Monday, September 24, 2012

What the Fed Move Means

  Talk about a shot in the arm. The Federal Reserve's Sept. 13 announcement of a third round   of "quantitative easing" sent some mortgage-bond funds to their biggest one-day gains in a year.

The Fed said it would buy mortgage-backed securities, or MBS, for an indefinite period to bolster the economy. That could spell an opportunity for investors—and might warrant stocking up on funds that hold the securities, say analysts.

While "QE3" was anticipated, the particulars of the program were something new. Instead of committing to buy a fixed amount of Treasury debt—as it did when announcing QE2 in November 2010—the Fed left this round of easing open-ended.

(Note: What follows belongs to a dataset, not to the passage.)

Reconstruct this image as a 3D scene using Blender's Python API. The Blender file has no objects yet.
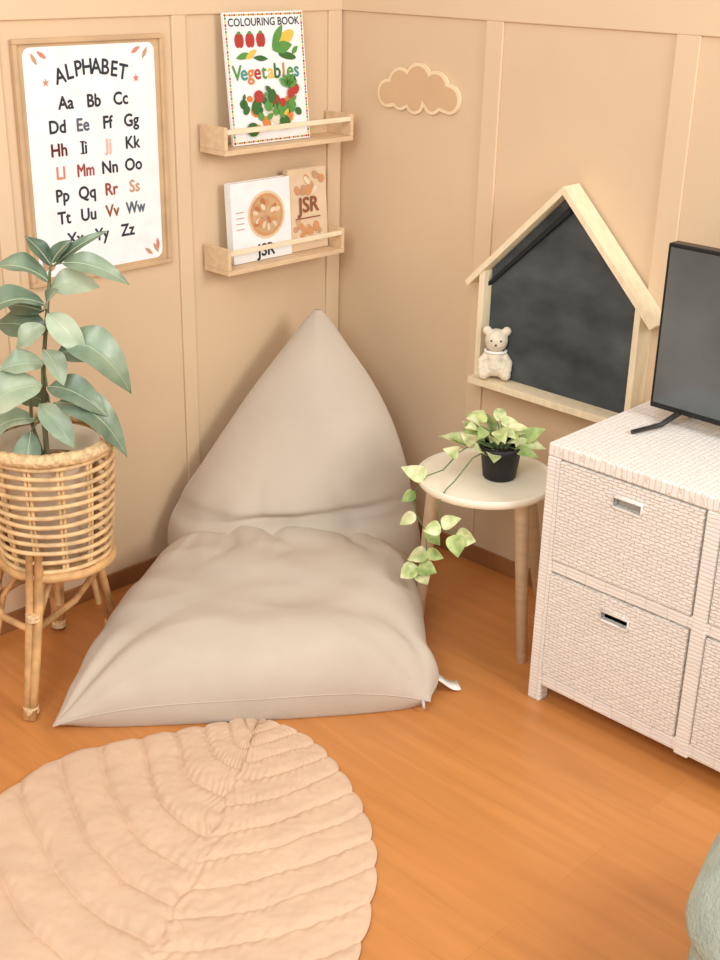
import bpy, math, random, bmesh
from mathutils import Vector, Matrix, noise
random.seed(7)
sc=bpy.context.scene
sc.view_settings.view_transform='Standard'
col=sc.collection
def lin(c):
    c=c/255.0
    return c/12.92 if c<=.04045 else ((c+.055)/1.055)**2.4
def rgb(t): return (lin(t[0]),lin(t[1]),lin(t[2]),1)
M={}
def mat(name,c,rough=.6,var=.08,scale=8,bump=.0,bscale=60,c2=None,spec=.3,stretch=(1,1,1),detail=4,lo=.3,hi=.65):
    m=bpy.data.materials.new(name); m.use_nodes=True; nt=m.node_tree; N=nt.nodes; L=nt.links
    b=N['Principled BSDF']; b.inputs['Roughness'].default_value=rough
    b.inputs['Specular IOR Level'].default_value=spec
    tc=N.new('ShaderNodeTexCoord'); mp=N.new('ShaderNodeMapping'); mp.inputs['Scale'].default_value=stretch
    L.new(tc.outputs['Object'],mp.inputs[0])
    nz=N.new('ShaderNodeTexNoise'); nz.inputs['Scale'].default_value=scale; nz.inputs['Detail'].default_value=detail
    L.new(mp.outputs[0],nz.inputs['Vector'])
    r=N.new('ShaderNodeValToRGB'); L.new(nz.outputs['Fac'],r.inputs[0])
    a=c; d=c2 or tuple(max(0,x*(1-var*2)) for x in c)
    r.color_ramp.elements[0].color=rgb(d); r.color_ramp.elements[1].color=rgb(a)
    r.color_ramp.elements[0].position=lo; r.color_ramp.elements[1].position=hi
    L.new(r.outputs[0],b.inputs['Base Color'])
    if bump:
        n2=N.new('ShaderNodeTexNoise'); n2.inputs['Scale'].default_value=bscale; n2.inputs['Detail'].default_value=3
        L.new(mp.outputs[0],n2.inputs['Vector'])
        bp=N.new('ShaderNodeBump'); bp.inputs['Strength'].default_value=bump; bp.inputs['Distance'].default_value=.01
        L.new(n2.outputs['Fac'],bp.inputs['Height']); L.new(bp.outputs[0],b.inputs['Normal'])
    M[name]=m; return m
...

The Fed says it plans each month to buy $40 billion of agency mortgage-backed securities, which are supported by government-sponsored enterprises such as Fannie Mae and Freddie Mac . The Fed says the buying will continue until the labor market improves substantially.

But because it is unclear how long the Fed will continue its bond-purchasing program, most segments of the mortgage market seem to have priced in only about a year's worth of Fed purchases, says Steven Abrahams, head of MBS and securitization research at Deutsche Bank.

The mortgage market also will be hypersensitive to changes in the labor market, says Mr. Abrahams. When unemployment claims or payrolls reports are unexpectedly weak, traders will expect the Fed's bond-buying program to continue longer, which will push mortgage bond prices up, he says. Prices could fall after strong reports. (Bond yields move in the opposite direction of prices.)